Gary Oldman, pale, puffy and whiskery, plays Mank, a longtime studio screenwriter and producer and former theater critic who’s fallen on hard times—and who, as the movie opens, has suffered a car accident that puts him in a cast, rendering him nearly immobile. He can still write, though, and luckily, he’s been hired by Welles (played by English actor Tom Burke, and seen only briefly) to come up with a screenplay. RKO Pictures has given the brash young director carte blanche to make any movie he wants, with any collaborator, and Mank is his guy. Welles arranges for the sozzled genius to be wheeled off to a remote ranch in Victorville, Calif., not just to allow him to recover from his smashup, but also to keep him from drinking—for the time being, at least.
With the exception of booze, Mank has everything he needs to get to work. Welles has arranged a pretty English secretary adept at dictation (she’s played by Lily Collins, who bears a shimmering resemblance to 1940s star Jennifer Jones), and has installed a persnickety babysitter in the form of John Houseman, Welles’s loyal theater compatriot and a producer on the then-nascent film (he’s played by Sam Troughton). And so Mank starts writing a dense and complex story that’s something like Mank itself, an odyssey that weaves from the present to the recent and not-so-recent past, in decidedly nonlinear fashion.
Fincher traces Mank’s tenure as an unruly but brilliant writer at Paramount, his encounters with figures like bullish studio boss Louis B. Mayer and his more principled right-hand man Irving Thalberg (Arliss Howard and Ferdinand Kingsley) and, most significantly, the time he spent earlier in the 1930s socializing with newspaper mogul William Randolph Hearst (Charles Dance) and his mistress, actor Marion Davies (Amanda Seyfried), at the Hearst Castle in San Simeon. Hearst would become, of course, the inspiration for Charles Foster Kane, and Mank outlines the complex and limited minuet of their friendship. Writers often mine real life for material, which means betrayal, though as Mank suggests, it’s sometimes hard to know who betrayed whom first.
Fincher shows us champagne-fueled parties at San Simeon, where, when the conversation turns to world affairs, Mank and Davies are the only ones clear on the potential danger of the Hitler regime. He also captures the warm, platonic camaraderie between the writer and the star, a gifted performer whose career was more hindered than helped by her rich, famous paramour. (Seyfried is marvelous here—there’s always just a hint of sadness behind her resplendent smile, as if she knows exactly what Davies’ life choices cost her.) At one point Mank and Davies sneak away from one of those aforementioned parties to talk in the castle garden, a rich man’s zoo populated by monkeys and pachyderms. As they chat and laugh in the moonlight, the silhouettes of elephants loom behind them like silent chaperones, keeping an eye out for any funny business (though there isn’t any).
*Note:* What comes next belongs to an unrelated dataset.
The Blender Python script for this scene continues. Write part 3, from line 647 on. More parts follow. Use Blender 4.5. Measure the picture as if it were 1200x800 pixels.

Mank is an ambitious picture constructed from multiple shifting parts: one subplot involving novelist and liberal activist Upton Sinclair’s failed bid for governor of California in 1934—which was thwarted, at least in part, by a reel of fake news put out by Mayer—becomes a kind of somber watercolor wash over the whole movie, and an echo of our own time. Mank had everything invested in being the cleverest person on the page and in the room—he was, whether credited or not, the nimble mastermind behind early Paramount delights like the Marx Brothers’ Duck Soup and the Jean Harlow stunner Dinner at Eight—but he learns the hard way that words have power far beyond their entertainment value. And it’s at least a minor stroke of genius that Fincher cast Bill Nye, AKA Bill Nye, the Science Guy, as Sinclair—he’s visible only from afar, in a brief scene, but his mere presence is a nod to the supremacy of facts over dangerous fictions.
For all its intelligence, Mank isn’t anything close to a masterpiece; it’s more a pleasurable feat of derring-do, a movie made with care and cunning and peopled by actors who know exactly what they’re doing. Oldman makes a terrific Mankiewicz, sizing up the world around him as if it were all a comic mirage and he were the only real thing in it. (He was devoted, too, to his wife, Sara—played here by Tuppence Middleton—who deftly handled many thankless tasks, not least among them undressing the drunken Mank for bed.) But Mank’s moments of reckoning are searing: even if he’s one of those truly tragic alcoholics who are more productive and sharper when inebriated, he also knows what his behavior costs him in dignity. And when he finally finishes that script—the title typed across the front is simply American—we see in his eyes what parts of his soul he had to sell for it. Mankiewicz almost didn’t get credit for writing Citizen Kane; he had to fight for it, and in the end, he shared that credit—and the Oscar—with Welles. But as one of Hollywood’s great wags, Mankiewicz deserves an anthem of his own, and if Mank is the only one he ever gets, it’s not too shabby. The history of movies, like history overall, so often works its way out from the edges.